Kambeba esclarece que cada povo tem sua forma de confeccionar o cocar e essa singularidade contribui para a identificação. " Ele serve para identificar a posição social de cada indivíduo na sua aldeia. O cacique usa um tipo de cocar que ao vê-lo já se sabe que ele é uma liderança política. O pajé tem seu cocar que também o identifica como líder espiritual de um povo. Meu povo Kambeba, por exemplo, não usa cocar de penas grandes, usamos penas pequenas de arara e essa característica nos representa diante de outros povos", detalha.

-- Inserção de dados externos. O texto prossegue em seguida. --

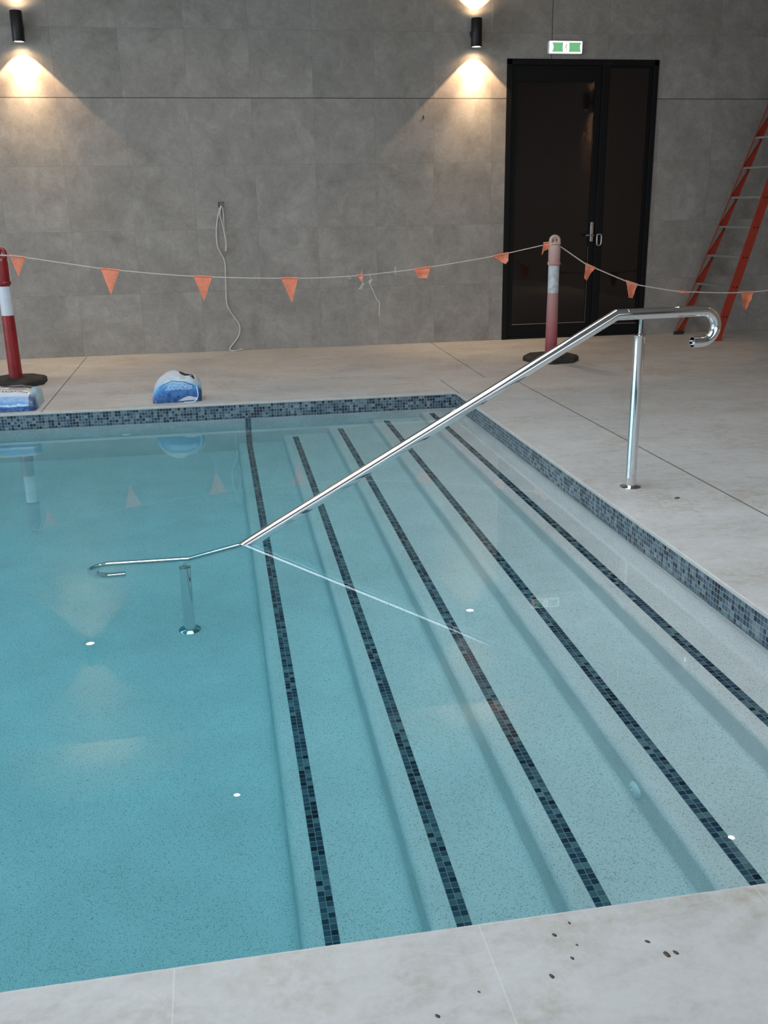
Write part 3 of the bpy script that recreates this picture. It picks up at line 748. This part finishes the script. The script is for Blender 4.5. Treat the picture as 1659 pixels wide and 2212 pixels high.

Em meio à discussão, um ponto importante abordado por Kambeba é com relação a comercialização de cocar. "Muitas pessoas me perguntam, mas tem indígenas comercializando cocar. O que você pensa sobre isso? Respondo: ora, a cidade nos fez ser capitalistas.  Sem a moeda do real a gente passa fome. Eles vendem, é verdade, para sobreviver, agora vai da pessoa que compra a consciência de que não está comprando uma fantasia e sim um elemento de identidade e pertencimento cultural, sagrado e memorial", pontua.